PHOENIX - Arizona has two Democratic U.S. senators for the first time since the 1950s, but their hold on the swing-state seats could be tenuous, according to recent polling.

Sen. Mark Kelly, who is up for reelection next year, and Sen. Kyrsten Sinema, who doesn’t have to run again until 2024, each are viewed more unfavorably than favorably by likely Arizona voters, according to findings by OH Predictive Insights.

"Both Sinema and Kelly have work to do if they want to hold onto their seats," Mike Noble, the Phoenix-based firms chief of research said in a press release.

"For Sinema, she must rebuild some of the bridges she seems to have burned with voters in her own party. For Kelly, he will likely have to navigate a midterm environment with an unpopular Democratic president."

The findings reported Monday by OH Predictive Insights were based on an opt-in panel survey conducted Nov. 1-8, with a margin of error of 3.7%.

The results showed Kelly was viewed favorably by 41% of Arizona voters and unfavorably by 48%. President Joe Biden had similar numbers, at 43% favorable and 54% unfavorable.

“As President Biden faces his lowest approval ratings since taking office, voters are turning their frustration to Democratic candidates," Noble said.

"That's something Sen. Kelly should keep in mind as he faces reelection in one of the country's closest swing states.”

Sinema was doing better with the state's general electorate than Kelly or Biden, with 45% unfavorable and 42% favorable, but she's in danger of failing to get her party's nomination.

Nearly three-quarters of Democrats said they'd prefer a Democrat other than Sinema to be senator. Only 26% of Democrats wanted to see Sinema reelected. That wasn't much different than the 21% of Republicans who preferred her.

In Democratic polling of hypothetical head-to-head primary matchups, U.S. Reps.
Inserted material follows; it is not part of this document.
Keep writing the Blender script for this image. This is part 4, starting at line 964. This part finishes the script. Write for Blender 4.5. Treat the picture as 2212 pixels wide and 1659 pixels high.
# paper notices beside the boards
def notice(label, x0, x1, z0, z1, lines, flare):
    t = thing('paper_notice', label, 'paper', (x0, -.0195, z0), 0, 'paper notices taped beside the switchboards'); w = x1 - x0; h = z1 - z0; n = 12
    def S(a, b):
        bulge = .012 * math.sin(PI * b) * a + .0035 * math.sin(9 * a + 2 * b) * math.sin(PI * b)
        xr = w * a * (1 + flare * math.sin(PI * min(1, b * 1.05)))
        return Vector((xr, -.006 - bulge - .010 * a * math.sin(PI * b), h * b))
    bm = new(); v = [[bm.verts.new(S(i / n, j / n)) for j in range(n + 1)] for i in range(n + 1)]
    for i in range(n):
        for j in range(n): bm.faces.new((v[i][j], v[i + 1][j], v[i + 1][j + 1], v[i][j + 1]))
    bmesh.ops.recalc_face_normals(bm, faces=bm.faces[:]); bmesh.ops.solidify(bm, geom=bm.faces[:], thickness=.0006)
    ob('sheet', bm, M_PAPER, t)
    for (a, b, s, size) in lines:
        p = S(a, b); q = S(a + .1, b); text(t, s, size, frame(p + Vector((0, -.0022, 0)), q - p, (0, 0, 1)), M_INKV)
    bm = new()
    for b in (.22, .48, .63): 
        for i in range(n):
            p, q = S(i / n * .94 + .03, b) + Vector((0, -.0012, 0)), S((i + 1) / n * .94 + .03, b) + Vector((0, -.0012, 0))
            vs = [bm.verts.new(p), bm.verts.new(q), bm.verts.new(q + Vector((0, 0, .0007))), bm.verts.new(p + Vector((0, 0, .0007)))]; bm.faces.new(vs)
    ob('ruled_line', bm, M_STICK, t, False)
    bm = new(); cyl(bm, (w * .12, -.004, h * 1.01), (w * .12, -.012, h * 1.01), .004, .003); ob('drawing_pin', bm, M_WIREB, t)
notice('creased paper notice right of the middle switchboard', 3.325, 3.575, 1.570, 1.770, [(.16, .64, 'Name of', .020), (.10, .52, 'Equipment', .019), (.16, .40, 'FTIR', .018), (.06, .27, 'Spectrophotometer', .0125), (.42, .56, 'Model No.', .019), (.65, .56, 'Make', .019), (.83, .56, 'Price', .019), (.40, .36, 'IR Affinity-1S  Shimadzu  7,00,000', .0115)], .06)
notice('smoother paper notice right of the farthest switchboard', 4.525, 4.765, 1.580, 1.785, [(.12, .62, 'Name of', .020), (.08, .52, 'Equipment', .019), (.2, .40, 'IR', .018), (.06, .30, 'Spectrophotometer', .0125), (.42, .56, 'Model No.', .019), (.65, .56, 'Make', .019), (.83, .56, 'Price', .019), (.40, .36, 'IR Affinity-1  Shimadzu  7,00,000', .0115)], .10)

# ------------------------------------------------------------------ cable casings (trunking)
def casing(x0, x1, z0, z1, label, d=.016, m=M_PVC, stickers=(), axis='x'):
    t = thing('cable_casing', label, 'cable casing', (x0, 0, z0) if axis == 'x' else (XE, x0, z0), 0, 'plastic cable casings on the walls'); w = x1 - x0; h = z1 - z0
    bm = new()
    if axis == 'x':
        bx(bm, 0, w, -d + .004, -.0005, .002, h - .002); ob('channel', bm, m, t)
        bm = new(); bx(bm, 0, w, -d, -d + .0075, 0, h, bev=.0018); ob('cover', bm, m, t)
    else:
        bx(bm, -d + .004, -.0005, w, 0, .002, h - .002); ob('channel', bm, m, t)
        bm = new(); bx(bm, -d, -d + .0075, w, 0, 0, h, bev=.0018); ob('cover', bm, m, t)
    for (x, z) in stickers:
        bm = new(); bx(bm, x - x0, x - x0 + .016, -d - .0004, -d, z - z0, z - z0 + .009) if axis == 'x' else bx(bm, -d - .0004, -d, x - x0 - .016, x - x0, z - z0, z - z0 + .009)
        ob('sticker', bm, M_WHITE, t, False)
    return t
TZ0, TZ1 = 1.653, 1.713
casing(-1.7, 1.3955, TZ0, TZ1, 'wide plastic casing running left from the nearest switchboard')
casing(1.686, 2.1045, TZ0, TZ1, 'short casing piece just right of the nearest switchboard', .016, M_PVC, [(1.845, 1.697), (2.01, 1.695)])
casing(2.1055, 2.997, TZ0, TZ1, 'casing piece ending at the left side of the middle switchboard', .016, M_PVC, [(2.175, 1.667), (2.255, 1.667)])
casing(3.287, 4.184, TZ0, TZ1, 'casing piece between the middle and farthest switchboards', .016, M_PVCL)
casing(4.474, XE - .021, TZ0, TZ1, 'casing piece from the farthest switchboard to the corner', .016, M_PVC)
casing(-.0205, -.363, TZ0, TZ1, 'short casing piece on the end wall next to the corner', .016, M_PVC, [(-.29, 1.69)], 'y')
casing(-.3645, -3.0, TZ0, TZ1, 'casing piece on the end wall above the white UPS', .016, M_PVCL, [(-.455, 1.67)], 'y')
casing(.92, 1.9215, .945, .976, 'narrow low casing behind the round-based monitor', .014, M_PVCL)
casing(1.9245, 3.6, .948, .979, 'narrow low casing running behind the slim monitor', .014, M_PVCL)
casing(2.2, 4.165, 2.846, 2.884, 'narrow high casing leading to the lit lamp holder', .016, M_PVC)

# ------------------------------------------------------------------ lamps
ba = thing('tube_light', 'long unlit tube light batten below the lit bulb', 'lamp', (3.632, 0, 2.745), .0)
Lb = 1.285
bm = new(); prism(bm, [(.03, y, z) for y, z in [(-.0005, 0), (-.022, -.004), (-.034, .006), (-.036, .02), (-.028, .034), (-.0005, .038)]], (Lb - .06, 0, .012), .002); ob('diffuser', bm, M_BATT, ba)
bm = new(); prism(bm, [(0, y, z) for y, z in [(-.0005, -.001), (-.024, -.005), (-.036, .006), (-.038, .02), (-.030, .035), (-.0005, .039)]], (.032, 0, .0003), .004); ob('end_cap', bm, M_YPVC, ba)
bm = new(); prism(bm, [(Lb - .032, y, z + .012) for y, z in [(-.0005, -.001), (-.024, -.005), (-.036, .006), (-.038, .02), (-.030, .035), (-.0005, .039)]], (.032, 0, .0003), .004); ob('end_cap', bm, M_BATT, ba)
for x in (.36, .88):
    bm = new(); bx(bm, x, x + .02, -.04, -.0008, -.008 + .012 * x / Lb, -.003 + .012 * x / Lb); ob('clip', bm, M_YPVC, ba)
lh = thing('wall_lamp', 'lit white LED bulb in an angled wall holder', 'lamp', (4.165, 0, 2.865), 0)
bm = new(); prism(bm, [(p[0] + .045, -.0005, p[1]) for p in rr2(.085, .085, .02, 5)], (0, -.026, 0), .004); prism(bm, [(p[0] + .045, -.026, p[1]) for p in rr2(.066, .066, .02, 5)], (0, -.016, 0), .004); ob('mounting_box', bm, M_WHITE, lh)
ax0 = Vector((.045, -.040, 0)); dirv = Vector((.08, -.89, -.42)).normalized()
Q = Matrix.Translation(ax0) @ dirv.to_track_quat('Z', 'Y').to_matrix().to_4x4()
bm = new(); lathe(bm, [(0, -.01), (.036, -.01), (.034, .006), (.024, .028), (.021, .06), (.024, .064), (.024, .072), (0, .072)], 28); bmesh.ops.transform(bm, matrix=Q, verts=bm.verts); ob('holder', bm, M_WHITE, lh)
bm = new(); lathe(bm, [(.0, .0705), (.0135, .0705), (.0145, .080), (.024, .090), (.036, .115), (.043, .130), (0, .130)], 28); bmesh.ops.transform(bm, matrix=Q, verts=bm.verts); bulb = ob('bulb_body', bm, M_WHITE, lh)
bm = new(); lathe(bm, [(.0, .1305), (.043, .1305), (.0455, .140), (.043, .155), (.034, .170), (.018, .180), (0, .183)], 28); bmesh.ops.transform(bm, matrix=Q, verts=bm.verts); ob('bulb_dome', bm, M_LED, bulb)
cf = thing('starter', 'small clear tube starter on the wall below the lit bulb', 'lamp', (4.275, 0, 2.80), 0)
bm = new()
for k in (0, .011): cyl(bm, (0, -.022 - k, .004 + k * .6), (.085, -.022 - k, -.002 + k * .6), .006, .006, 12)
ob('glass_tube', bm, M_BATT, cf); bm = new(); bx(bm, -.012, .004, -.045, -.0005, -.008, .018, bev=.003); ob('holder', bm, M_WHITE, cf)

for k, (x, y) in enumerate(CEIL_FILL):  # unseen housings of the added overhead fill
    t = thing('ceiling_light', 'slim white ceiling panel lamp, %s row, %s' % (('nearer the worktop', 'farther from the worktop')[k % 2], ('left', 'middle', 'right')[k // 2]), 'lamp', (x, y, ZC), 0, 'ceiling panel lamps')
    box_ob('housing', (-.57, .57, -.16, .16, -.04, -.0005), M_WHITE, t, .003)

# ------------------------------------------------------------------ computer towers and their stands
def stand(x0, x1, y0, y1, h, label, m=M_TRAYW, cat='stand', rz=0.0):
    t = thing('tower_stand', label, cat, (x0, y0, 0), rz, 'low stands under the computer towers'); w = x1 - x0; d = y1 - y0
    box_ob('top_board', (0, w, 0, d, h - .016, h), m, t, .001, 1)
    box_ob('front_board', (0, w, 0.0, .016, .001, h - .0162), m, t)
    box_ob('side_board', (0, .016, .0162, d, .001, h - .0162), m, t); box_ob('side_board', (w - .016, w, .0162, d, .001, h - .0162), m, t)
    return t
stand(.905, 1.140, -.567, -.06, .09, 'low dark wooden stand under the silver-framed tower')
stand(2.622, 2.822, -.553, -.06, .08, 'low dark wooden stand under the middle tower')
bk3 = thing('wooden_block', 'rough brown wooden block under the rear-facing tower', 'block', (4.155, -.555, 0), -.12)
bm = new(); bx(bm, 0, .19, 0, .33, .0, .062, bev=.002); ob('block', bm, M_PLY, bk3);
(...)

Ruben Gallego and Greg Stanton and Arizona Superintendent of Public Instruction Kathy Hoffman each beat Sinema by at least 20 percentage points.

"Sinema's holding out on the reconciliation bill caused a lot of political pressure from the left wing of her party, and her numbers were beginning to sour because of it," Noble said.

A bright spot for Democrats, however, is that 62% of all voters said they'd prefer Sinema or some other Democrat over a Republican.